Brown campaign manager Justin Schall called Gansler “out of touch with Maryland values.”

Now the state Democratic Party is using the same message as part of a massive push to get out the vote (GOTV) among the party’s most reliable supporters. On Sunday, there was a huge “Soul to the polls” effort asking pastors of mostly black churches to urge their congregants to vote at early polling places after church was over.

Anthony Brown seems still somewhat ambivalent about the racial appeal, at least in front of a largely white audience as he was Oct. 18 in a TV debate broadcast on four stations.

As usual, a reporter, not Brown, brought up the topic. Here is a transcript of the entire exchange. (It takes place around minute 46 in the online video.)

Race as an issue

“WBAL reporter Deborah Weiner: Lieutenant governor, if elected, you would become the state’s first African American governor in the state’s history. Does race matter in this race?

Anthony Brown: I understand the significance of race and certainly the historical significance of being elected Maryland’s governor. I’ll be only the first African American elected governor in the history of this state and only the third in the history of this nation.

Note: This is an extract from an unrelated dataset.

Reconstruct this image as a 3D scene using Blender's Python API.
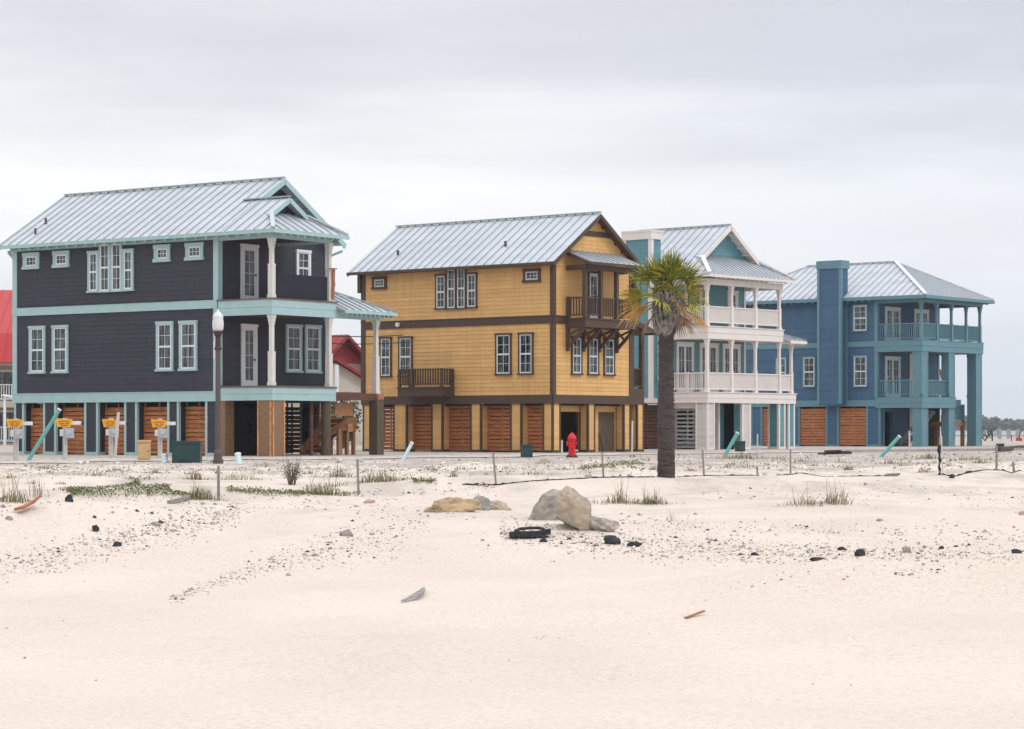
import bpy, math, random
from mathutils import Vector, Matrix, noise
R = math.radians
for o in list(bpy.data.objects): bpy.data.objects.remove(o)
SC = bpy.context.scene
COL = SC.collection
random.seed(7)

# ------------------------------------------------------------------ camera
F, YH, HC = 2400.0, 429.0, 1.0            # focal length and horizon row in pixels, eye height
cd = bpy.data.cameras.new('camera'); cam = bpy.data.objects.new('camera', cd); COL.objects.link(cam)
cam.location = (0, 0, HC); cam.rotation_euler = (R(90), 0, 0)
cd.sensor_width = 36.0; cd.lens = F/1024*36.0
cd.shift_y = (YH-364.5)/1024.0
cd.clip_start = 0.3; cd.clip_end = 9000
SC.camera = cam

# ------------------------------------------------------------------ sky and sun
SUN_EL, SUN_AZ = 50, 118                  # azimuth clockwise from +Y: to the right of the camera
w = bpy.data.worlds.new('World'); SC.world = w; w.use_nodes = True
nt = w.node_tree; N = nt.nodes; L = nt.links
for n in list(N): N.remove(n)
out = N.new('ShaderNodeOutputWorld')
sky = N.new('ShaderNodeTexSky'); sky.sky_type = 'NISHITA'; sky.sun_disc = False
sky.sun_elevation = R(SUN_EL); sky.sun_rotation = R(SUN_AZ)
bg1 = N.new('ShaderNodeBackground'); bg1.inputs[1].default_value = 0.10
L.new(sky.outputs[0], bg1.inputs[0])
tc = N.new('ShaderNodeTexCoord'); sep = N.new('ShaderNodeSeparateXYZ'); L.new(tc.outputs['Generated'], sep.inputs[0])
def wnode(t, **k):
    n = N.new(t)
    for a, b in k.items(): setattr(n, a, b)
    return n
def wmath(op, a, b=None, c=None, clamp=False):
    m = N.new('ShaderNodeMath'); m.operation = op; m.use_clamp = clamp
    for i, v in enumerate((a, b, c)):
        if v is None: continue
        if isinstance(v, (int, float)): m.inputs[i].default_value = v
        else: L.new(v, m.inputs[i])
    return m.outputs[0]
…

I think where race has more significance is when we look at, for example, education and the question was raised about the achievement gap. We have an achievement gap along racial lines and that’s why I support universal pre-k to help close that achievement gap.

We talked a little about health care, but I wish we would have talked more broadly about health reform because we know that we have health disparities by both race, ethnicity and geography. That’s why I led the effort to create health enterprise zones to address those disparities and to eliminate the difference in outcomes along racial lines.

So I think race is important to the extent that the quality of life goals that we achieve ought to be experienced uniformly by all Marylanders regardless of where your family lives, where they’re from, race, ethnicity or nationality.

Moderator: Mr. Hogan, the same question to you.

Larry Hogan Jr. Well, I don’t know about you at home but I have no idea what he just said. The question was …

I don’t think race has any part whatsoever in this race for governor, and the people I talk to around the state don’t really care about whether the next governor is going to be white or black, Asian or Hispanic.

They’re looking for somebody that’s gonna turn the state around. They don’t want to go in the same direction. They’re looking to move Maryland forward rather than continuing to move backwards.

I don’t think it should be an issue. And I don’t think it is an issue.

You know my wife will be the first Asian first lady in Maryland history, and that shouldn’t be an issue either.” (END OF TRANSCRIPT)

Race almost always an issue

Race has almost always been an issue in Maryland elections since the Civil War.

It was dominant racist Democrats who engaged in black voter suppression in the 19th Century, and most Maryland blacks were Republicans until the 1930s and President Franklin Roosevelt.

The parties have switched roles, and Democrats have used racial charges to defeat Republican candidates, such as Ellen Sauerbrey in 1998.

African Americans have also complained about being made to “wait their turn” by Democrats for far too long.

The first African American ever elected to statewide office was Republican Lt. Gov. Michael Steele, chosen by Gov. Bob Ehrlich. Now, no ticket for governor and lieutenant governor in either party is made up of two white males.

Hogan’s running mate, Boyd Rutherford, is black.